SOURCE EXCERPT:

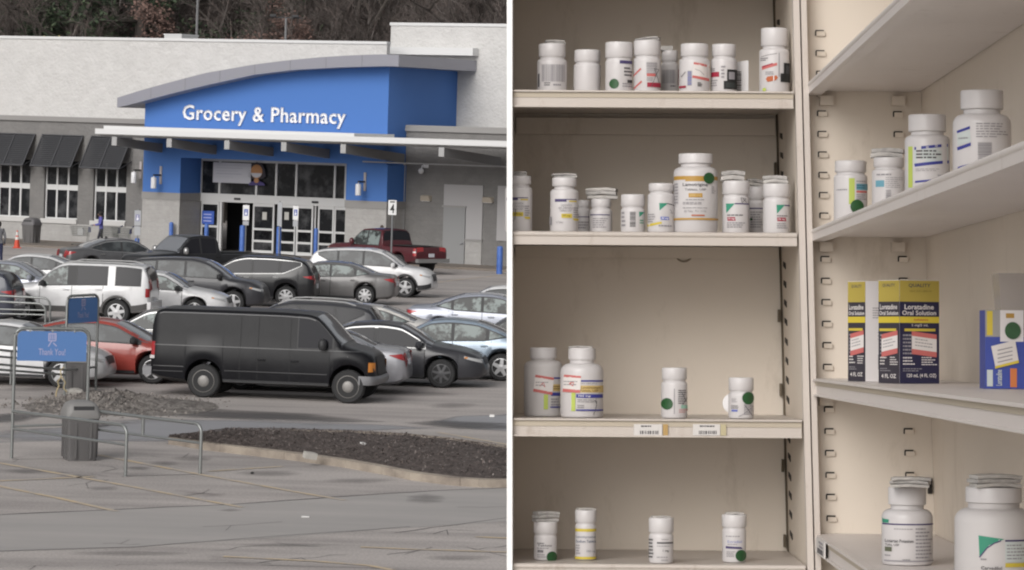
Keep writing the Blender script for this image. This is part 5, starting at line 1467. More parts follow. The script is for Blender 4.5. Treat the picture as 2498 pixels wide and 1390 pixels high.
SKIN_ = mat('skin', (0.36, 0.21, 0.15), .6); PURP = mat('purple_jacket', (0.10, 0.10, 0.36), .8); DKTR = mat('dark_trousers', (0.03, 0.03, 0.045), .85); SHOE = mat('dark_shoe', (0.02, 0.02, 0.02), .6); GRYJ = mat('grey_jacket', (0.17, 0.17, 0.185), .85); BLKJ = mat('black_coat', (0.018, 0.018, 0.024), .85); PALEJ = mat('pale_jacket', (0.55, 0.55, 0.55), .8)
cdir = c1.rotation_euler.z
w = person(240, 606, 1.72, R(195), 'person with dark hair in a purple jacket pushing a cart along the wall', WALK, (PURP, DKTR, SKIN_, SHOE), 'dark')
w.location = c1.location + Vector((math.cos(cdir), math.sin(cdir), 0)) * -.98
STAND = dict(WALK, elbl=(-.02, .26, 1.13), elbr=(-.02, -.26, 1.13), wril=(.08, .27, .90), wrir=(.08, -.27, .90), hanl=(.12, .27, .82), hanr=(.12, -.27, .82), knel=(.06, .10, .50), kner=(-.03, -.10, .49), ankl=(.05, .10, .09), ankr=(-.12, -.10, .10), toel=(.2, .11, .04), toer=(.03, -.11, .04))
person(-5, 650, 1.85, R(120), 'person in a grey jacket and navy trousers cut off by the left edge', STAND, (GRYJ, mat('navy_trousers', (0.018, 0.022, 0.06), .85), SKIN_, SHOE), 'dark')
person(933, 643, 1.75, R(170), 'person with dark hair and a pale collar seen over the maroon pickup', STAND, (PALEJ, DKTR, SKIN_, SHOE), 'brown')
person(990, 641, 1.72, R(200), 'person in a black coat standing between the pickup bed and the grey wall', STAND, (BLKJ, DKTR, SKIN_, SHOE), 'dark')

# ================================================================== the raised terrace with the pharmacy shelving beside the camera
D0 = F / 1340.0
EZ = ray(1305, 842).normalized()
e_ = ray(2305, 849) - ray(1305, 842)
EH = (e_ - EZ * e_.dot(EZ)).normalized()
EV = EH.cross(EZ).normalized()
OS = CAM + EZ * D0
MS = Matrix(((EH.x, EZ.x, EV.x, OS.x), (EH.y, EZ.y, EV.y, OS.y), (EH.z, EZ.z, EV.z, OS.z), (0, 0, 0, 1)))
def hw(u, v, k=0.0):
    """shelf coordinates (across, up) of the pixel on the plane k metres behind the shelf fronts"""
    d = ray(u, v); p = CAM + d * ((D0 + k) / d.dot(EZ)) - OS
    return p.dot(EH), p.dot(EV)
def hh_(u, v, k=0.0): return hw(u, v, k)[0]
def wv(v, u=1600, k=0.0): return hw(u, v, k)[1]
def s_root(name, h, k, w, label=None, cat=None, group=None, yaw=0.0):
    e = bpy.data.objects.new(name, None); e.empty_display_size = .05; col.objects.link(e)
    e.matrix_world = MS @ Matrix.Translation((h, k, w)) @ Matrix.Rotation(yaw, 4, 'Z')
    return tag(e, label, cat, group)
LEAN = -0.027
DEP = 0.43
CREAM = mat('cream_enamel', (0.56, 0.50, 0.455), 0.42, var=(2.5, (0.53, 0.47, 0.425), .35, .7))
BEIGE = mat('beige_enamel', (0.69, 0.615, 0.53), 0.5, var=(2.0, (0.66, 0.585, 0.50), .35, .7))
SHELFW = mat('shelf_white', (0.53, 0.475, 0.43), 0.4, var=(3, (0.50, 0.445, 0.40), .35, .7))
SHELFR = mat('right_shelf_white_lit', (0.66, 0.61, 0.585), 0.4, var=(3, (0.63, 0.58, 0.555), .35, .7))  # shelf enamel again, lighter: the light on the right shelves is painted in
GROOVE = mat('shelf_channel', (0.44, 0.38, 0.30), 0.5)
DARKH = mat('slot_black', (0.012, 0.010, 0.008), 0.8)
PURE = mat('white_upright_enamel', (0.88, 0.88, 0.88), 0.45)
def scuffed(m, scale, dark, lo, hi):
    t = m.node_tree; p = t.nodes['Principled BSDF']; src = p.inputs['Base Color'].links[0].from_socket
    tc = [n for n in t.nodes if n.type == 'TEX_COORD'][0]
    mp = t.nodes.new('ShaderNodeMapping'); mp.inputs['Scale'].default_value = (1, 1, .35); mp.inputs['Rotation'].default_value = (.3, .2, .5)
    n = t.nodes.new('ShaderNodeTexNoise'); n.inputs['Scale'].default_value = scale; n.inputs['Detail'].default_value = 9; n.inputs['Roughness'].default_value = .75
    r = t.nodes.new('ShaderNodeValToRGB'); r.color_ramp.elements[0].position = lo; r.color_ramp.elements[0].color = (1, 1, 1, 1); r.color_ramp.elements[1].position = hi; r.color_ramp.elements[1].color = (*dark, 1)
    k = t.nodes.new('ShaderNodeMixRGB'); k.blend_type = 'MULTIPLY'; k.inputs[0].default_value = 1
    t.links.new(tc.outputs['Object'], mp.inputs[0]); t.links.new(mp.outputs[0], n.inputs['Vector']); t.links.new(n.outputs['Fac'], r.inputs[0]); t.links.new(src, k.inputs[1]); t.links.new(r.outputs[0], k.inputs[2]); t.links.new(k.outputs[0], p.inputs['Base Color'])
scuffed(BEIGE, 9, (0.80, 0.78, 0.75), .56, .74); scuffed(SHELFW, 16, (0.74, 0.70, 0.66), .56, .72); scuffed(SHELFR, 16, (0.78, 0.75, 0.72), .58, .74); scuffed(CREAM, 14, (0.78, 0.75, 0.70), .56, .72)
W_TOP, W_FLOOR = 0.86, -0.56
hL0, hL1 = hh_(1236.5, 695), hh_(1250, 695)
lean_e = (hh_(1243, 200) - hh_(1243, 1200)) / (wv(200, 1243) - wv(1200, 1243))
hP0, hP1, hP2 = hh_(1951, 695), hh_(1968, 695), hh_(1983, 695)
wm = wv(695, 1951)
def lx(h, w): return h + LEAN * (w - wm)
def slab(b, h0, h1, k0, k1, w0, w1, lean=LEAN, m=None):
    f = lambda h, w: h + lean * (w - wm)
    b.hexa([(f(h0, w0), k0, w0), (f(h1, w0), k0, w0), (f(h1, w0), k1, w0), (f(h0, w0), k1, w0), (f(h0, w1), k0, w1), (f(h1, w1), k0, w1), (f(h1, w1), k1, w1), (f(h0, w1), k1, w1)], m)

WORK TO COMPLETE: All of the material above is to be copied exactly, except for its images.

EXPECTED ANSWER:
Keep writing the Blender script for this image. This is part 5, starting at line 1467. More parts follow. The script is for Blender 4.5. Treat the picture as 2498 pixels wide and 1390 pixels high.
SKIN_ = mat('skin', (0.36, 0.21, 0.15), .6); PURP = mat('purple_jacket', (0.10, 0.10, 0.36), .8); DKTR = mat('dark_trousers', (0.03, 0.03, 0.045), .85); SHOE = mat('dark_shoe', (0.02, 0.02, 0.02), .6); GRYJ = mat('grey_jacket', (0.17, 0.17, 0.185), .85); BLKJ = mat('black_coat', (0.018, 0.018, 0.024), .85); PALEJ = mat('pale_jacket', (0.55, 0.55, 0.55), .8)
cdir = c1.rotation_euler.z
w = person(240, 606, 1.72, R(195), 'person with dark hair in a purple jacket pushing a cart along the wall', WALK, (PURP, DKTR, SKIN_, SHOE), 'dark')
w.location = c1.location + Vector((math.cos(cdir), math.sin(cdir), 0)) * -.98
STAND = dict(WALK, elbl=(-.02, .26, 1.13), elbr=(-.02, -.26, 1.13), wril=(.08, .27, .90), wrir=(.08, -.27, .90), hanl=(.12, .27, .82), hanr=(.12, -.27, .82), knel=(.06, .10, .50), kner=(-.03, -.10, .49), ankl=(.05, .10, .09), ankr=(-.12, -.10, .10), toel=(.2, .11, .04), toer=(.03, -.11, .04))
person(-5, 650, 1.85, R(120), 'person in a grey jacket and navy trousers cut off by the left edge', STAND, (GRYJ, mat('navy_trousers', (0.018, 0.022, 0.06), .85), SKIN_, SHOE), 'dark')
person(933, 643, 1.75, R(170), 'person with dark hair and a pale collar seen over the maroon pickup', STAND, (PALEJ, DKTR, SKIN_, SHOE), 'brown')
person(990, 641, 1.72, R(200), 'person in a black coat standing between the pickup bed and the grey wall', STAND, (BLKJ, DKTR, SKIN_, SHOE), 'dark')

# ================================================================== the raised terrace with the pharmacy shelving beside the camera
D0 = F / 1340.0
EZ = ray(1305, 842).normalized()
e_ = ray(2305, 849) - ray(1305, 842)
EH = (e_ - EZ * e_.dot(EZ)).normalized()
EV = EH.cross(EZ).normalized()
OS = CAM + EZ * D0
MS = Matrix(((EH.x, EZ.x, EV.x, OS.x), (EH.y, EZ.y, EV.y, OS.y), (EH.z, EZ.z, EV.z, OS.z), (0, 0, 0, 1)))
def hw(u, v, k=0.0):
    """shelf coordinates (across, up) of the pixel on the plane k metres behind the shelf fronts"""
    d = ray(u, v); p = CAM + d * ((D0 + k) / d.dot(EZ)) - OS
    return p.dot(EH), p.dot(EV)
def hh_(u, v, k=0.0): return hw(u, v, k)[0]
def wv(v, u=1600, k=0.0): return hw(u, v, k)[1]
def s_root(name, h, k, w, label=None, cat=None, group=None, yaw=0.0):
    e = bpy.data.objects.new(name, None); e.empty_display_size = .05; col.objects.link(e)
    e.matrix_world = MS @ Matrix.Translation((h, k, w)) @ Matrix.Rotation(yaw, 4, 'Z')
    return tag(e, label, cat, group)
LEAN = -0.027
DEP = 0.43
CREAM = mat('cream_enamel', (0.56, 0.50, 0.455), 0.42, var=(2.5, (0.53, 0.47, 0.425), .35, .7))
BEIGE = mat('beige_enamel', (0.69, 0.615, 0.53), 0.5, var=(2.0, (0.66, 0.585, 0.50), .35, .7))
SHELFW = mat('shelf_white', (0.53, 0.475, 0.43), 0.4, var=(3, (0.50, 0.445, 0.40), .35, .7))
SHELFR = mat('right_shelf_white_lit', (0.66, 0.61, 0.585), 0.4, var=(3, (0.63, 0.58, 0.555), .35, .7))  # shelf enamel again, lighter: the light on the right shelves is painted in
GROOVE = mat('shelf_channel', (0.44, 0.38, 0.30), 0.5)
DARKH = mat('slot_black', (0.012, 0.010, 0.008), 0.8)
PURE = mat('white_upright_enamel', (0.88, 0.88, 0.88), 0.45)
def scuffed(m, scale, dark, lo, hi):
    t = m.node_tree; p = t.nodes['Principled BSDF']; src = p.inputs['Base Color'].links[0].from_socket
    tc = [n for n in t.nodes if n.type == 'TEX_COORD'][0]
    mp = t.nodes.new('ShaderNodeMapping'); mp.inputs['Scale'].default_value = (1, 1, .35); mp.inputs['Rotation'].default_value = (.3, .2, .5)
    n = t.nodes.new('ShaderNodeTexNoise'); n.inputs['Scale'].default_value = scale; n.inputs['Detail'].default_value = 9; n.inputs['Roughness'].default_value = .75
    r = t.nodes.new('ShaderNodeValToRGB'); r.color_ramp.elements[0].position = lo; r.color_ramp.elements[0].color = (1, 1, 1, 1); r.color_ramp.elements[1].position = hi; r.color_ramp.elements[1].color = (*dark, 1)
    k = t.nodes.new('ShaderNodeMixRGB'); k.blend_type = 'MULTIPLY'; k.inputs[0].default_value = 1
    t.links.new(tc.outputs['Object'], mp.inputs[0]); t.links.new(mp.outputs[0], n.inputs['Vector']); t.links.new(n.outputs['Fac'], r.inputs[0]); t.links.new(src, k.inputs[1]); t.links.new(r.outputs[0], k.inputs[2]); t.links.new(k.outputs[0], p.inputs['Base Color'])
scuffed(BEIGE, 9, (0.80, 0.78, 0.75), .56, .74); scuffed(SHELFW, 16, (0.74, 0.70, 0.66), .56, .72); scuffed(SHELFR, 16, (0.78, 0.75, 0.72), .58, .74); scuffed(CREAM, 14, (0.78, 0.75, 0.70), .56, .72)
W_TOP, W_FLOOR = 0.86, -0.56
hL0, hL1 = hh_(1236.5, 695), hh_(1250, 695)
lean_e = (hh_(1243, 200) - hh_(1243, 1200)) / (wv(200, 1243) - wv(1200, 1243))
hP0, hP1, hP2 = hh_(1951, 695), hh_(1968, 695), hh_(1983, 695)
wm = wv(695, 1951)
def lx(h, w): return h + LEAN * (w - wm)
def slab(b, h0, h1, k0, k1, w0, w1, lean=LEAN, m=None):
    f = lambda h, w: h + lean * (w - wm)
    b.hexa([(f(h0, w0), k0, w0), (f(h1, w0), k0, w0), (f(h1, w0), k1, w0), (f(h0, w0), k1, w0), (f(h0, w1), k0, w1), (f(h1, w1), k0, w1), (f(h1, w1), k1, w1), (f(h0, w1), k1, w1)], m)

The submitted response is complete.